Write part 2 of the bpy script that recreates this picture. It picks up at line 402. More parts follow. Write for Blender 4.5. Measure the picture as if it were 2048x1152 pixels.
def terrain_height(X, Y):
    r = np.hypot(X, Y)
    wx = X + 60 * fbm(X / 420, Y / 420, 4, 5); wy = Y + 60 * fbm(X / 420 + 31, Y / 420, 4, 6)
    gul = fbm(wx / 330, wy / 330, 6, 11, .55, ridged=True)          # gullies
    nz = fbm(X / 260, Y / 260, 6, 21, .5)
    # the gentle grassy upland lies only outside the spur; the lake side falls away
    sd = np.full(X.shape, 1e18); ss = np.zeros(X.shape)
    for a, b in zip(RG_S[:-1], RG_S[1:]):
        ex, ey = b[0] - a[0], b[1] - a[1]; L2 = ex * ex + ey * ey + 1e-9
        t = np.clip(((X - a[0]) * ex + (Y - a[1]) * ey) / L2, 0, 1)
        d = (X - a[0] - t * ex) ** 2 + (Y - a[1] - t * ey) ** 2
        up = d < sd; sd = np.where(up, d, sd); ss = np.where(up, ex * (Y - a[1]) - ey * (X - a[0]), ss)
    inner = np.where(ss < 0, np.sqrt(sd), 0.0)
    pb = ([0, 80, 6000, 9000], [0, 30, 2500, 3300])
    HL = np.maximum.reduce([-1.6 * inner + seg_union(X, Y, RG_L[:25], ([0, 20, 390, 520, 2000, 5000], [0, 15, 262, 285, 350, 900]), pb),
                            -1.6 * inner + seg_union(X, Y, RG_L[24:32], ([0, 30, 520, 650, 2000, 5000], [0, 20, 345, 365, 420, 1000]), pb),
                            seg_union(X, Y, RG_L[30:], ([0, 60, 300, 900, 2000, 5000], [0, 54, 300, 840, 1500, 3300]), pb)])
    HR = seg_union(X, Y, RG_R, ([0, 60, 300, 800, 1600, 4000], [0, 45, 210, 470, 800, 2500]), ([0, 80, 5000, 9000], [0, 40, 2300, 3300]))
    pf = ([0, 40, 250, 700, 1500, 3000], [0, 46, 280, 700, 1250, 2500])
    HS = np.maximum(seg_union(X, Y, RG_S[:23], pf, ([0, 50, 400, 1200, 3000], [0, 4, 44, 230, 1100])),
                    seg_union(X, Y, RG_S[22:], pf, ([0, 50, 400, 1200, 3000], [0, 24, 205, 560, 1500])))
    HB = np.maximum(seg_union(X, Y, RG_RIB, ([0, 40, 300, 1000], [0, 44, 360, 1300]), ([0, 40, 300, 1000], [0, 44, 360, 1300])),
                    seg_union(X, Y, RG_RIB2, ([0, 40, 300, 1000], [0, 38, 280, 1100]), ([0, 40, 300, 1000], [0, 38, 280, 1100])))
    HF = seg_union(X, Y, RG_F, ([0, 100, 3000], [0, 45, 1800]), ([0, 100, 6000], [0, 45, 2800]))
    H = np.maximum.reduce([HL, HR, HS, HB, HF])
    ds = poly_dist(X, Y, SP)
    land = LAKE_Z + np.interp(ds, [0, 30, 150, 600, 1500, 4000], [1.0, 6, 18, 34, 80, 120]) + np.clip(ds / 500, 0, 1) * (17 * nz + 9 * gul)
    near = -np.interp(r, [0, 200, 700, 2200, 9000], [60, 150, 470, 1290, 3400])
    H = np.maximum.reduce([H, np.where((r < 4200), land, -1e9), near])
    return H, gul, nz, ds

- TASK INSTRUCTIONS
Write out every line exactly as it stands.

- ANSWER FOR THE TASK
Write part 2 of the bpy script that recreates this picture. It picks up at line 402. More parts follow. Write for Blender 4.5. Measure the picture as if it were 2048x1152 pixels.
def terrain_height(X, Y):
    r = np.hypot(X, Y)
    wx = X + 60 * fbm(X / 420, Y / 420, 4, 5); wy = Y + 60 * fbm(X / 420 + 31, Y / 420, 4, 6)
    gul = fbm(wx / 330, wy / 330, 6, 11, .55, ridged=True)          # gullies
    nz = fbm(X / 260, Y / 260, 6, 21, .5)
    # the gentle grassy upland lies only outside the spur; the lake side falls away
    sd = np.full(X.shape, 1e18); ss = np.zeros(X.shape)
    for a, b in zip(RG_S[:-1], RG_S[1:]):
        ex, ey = b[0] - a[0], b[1] - a[1]; L2 = ex * ex + ey * ey + 1e-9
        t = np.clip(((X - a[0]) * ex + (Y - a[1]) * ey) / L2, 0, 1)
        d = (X - a[0] - t * ex) ** 2 + (Y - a[1] - t * ey) ** 2
        up = d < sd; sd = np.where(up, d, sd); ss = np.where(up, ex * (Y - a[1]) - ey * (X - a[0]), ss)
    inner = np.where(ss < 0, np.sqrt(sd), 0.0)
    pb = ([0, 80, 6000, 9000], [0, 30, 2500, 3300])
    HL = np.maximum.reduce([-1.6 * inner + seg_union(X, Y, RG_L[:25], ([0, 20, 390, 520, 2000, 5000], [0, 15, 262, 285, 350, 900]), pb),
                            -1.6 * inner + seg_union(X, Y, RG_L[24:32], ([0, 30, 520, 650, 2000, 5000], [0, 20, 345, 365, 420, 1000]), pb),
                            seg_union(X, Y, RG_L[30:], ([0, 60, 300, 900, 2000, 5000], [0, 54, 300, 840, 1500, 3300]), pb)])
    HR = seg_union(X, Y, RG_R, ([0, 60, 300, 800, 1600, 4000], [0, 45, 210, 470, 800, 2500]), ([0, 80, 5000, 9000], [0, 40, 2300, 3300]))
    pf = ([0, 40, 250, 700, 1500, 3000], [0, 46, 280, 700, 1250, 2500])
    HS = np.maximum(seg_union(X, Y, RG_S[:23], pf, ([0, 50, 400, 1200, 3000], [0, 4, 44, 230, 1100])),
                    seg_union(X, Y, RG_S[22:], pf, ([0, 50, 400, 1200, 3000], [0, 24, 205, 560, 1500])))
    HB = np.maximum(seg_union(X, Y, RG_RIB, ([0, 40, 300, 1000], [0, 44, 360, 1300]), ([0, 40, 300, 1000], [0, 44, 360, 1300])),
                    seg_union(X, Y, RG_RIB2, ([0, 40, 300, 1000], [0, 38, 280, 1100]), ([0, 40, 300, 1000], [0, 38, 280, 1100])))
    HF = seg_union(X, Y, RG_F, ([0, 100, 3000], [0, 45, 1800]), ([0, 100, 6000], [0, 45, 2800]))
    H = np.maximum.reduce([HL, HR, HS, HB, HF])
    ds = poly_dist(X, Y, SP)
    land = LAKE_Z + np.interp(ds, [0, 30, 150, 600, 1500, 4000], [1.0, 6, 18, 34, 80, 120]) + np.clip(ds / 500, 0, 1) * (17 * nz + 9 * gul)
    near = -np.interp(r, [0, 200, 700, 2200, 9000], [60, 150, 470, 1290, 3400])
    H = np.maximum.reduce([H, np.where((r < 4200), land, -1e9), near])
    return H, gul, nz, ds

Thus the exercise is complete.